We have built social networks that literally connect the world, we believe in starting something from nothing, and we know that with the right idea, anything is possible. Our generation created Google and eBay, we have Facebook and Twitter to unite people globally at the touch of a button, we made the Hubble telescope, and the biggest strides in space exploration.

Our generation are the ones who are fighting for LGBT rights, for equal constitutional rights of them to be married. We follow in the footsteps of every Civil Rights movement in our history, which proves over and over again that we the people know what we want, and what is right, and are willing to yell and fight and work for it.
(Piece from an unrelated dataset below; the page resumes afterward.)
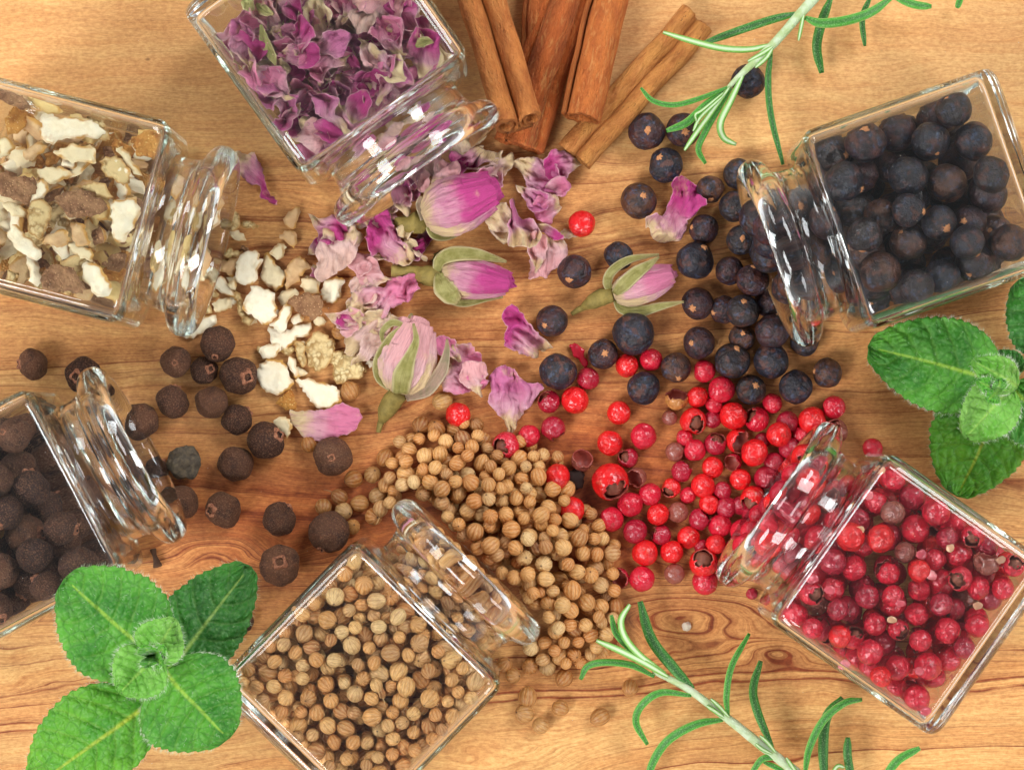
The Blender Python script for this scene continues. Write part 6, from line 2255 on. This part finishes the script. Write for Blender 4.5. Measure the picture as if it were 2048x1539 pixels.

Jeff Gordinier, author of X Saves the World: How Generation X Got the Shaft But Can Still Keep Everything From Sucking, has a pretty awesome quote from when he was featured in Time magazine. Here is a short excerpt that includes it:

‘Shirking the media myth that Xers are slackers, Gordinier argues that Generation X has — to borrow a '60s term — changed the world. Citing Gen-X icons like Quentin Tarantino and Jon Stewart, along with Gen-X triumphs like Google, YouTube, and Amazon, among others, Gordinier argues that not only are Xers far from over, they might be the most unsung and influential generation of all time. "Gen-X stomping grounds of the past — the espresso bar, the record shop, the thrift store — have been resurrected in digital form. The new bohemia is less a place than it is a headspace. It's flexible enough to bypass all the old binaries. It encompasses mass and class, mainstream and marginal, yuppie and refusenik, gearhead and Luddite. It's everywhere and nowhere in particular," he writes.
In short, "GenXers are doing the quiet work of keeping America from sucking."’
(read the rest of the article here)
So, rejoice, young people. We are changing the world, we are the future, blahblahblah.
Seriously, we have the interconnectedness, the tolerance, and the ability to learn, grow, and change the entire world and how it works. We are not in the Hunger Games, we are not in The Giver or Divergent. We are not yet dystopian, but we are the future.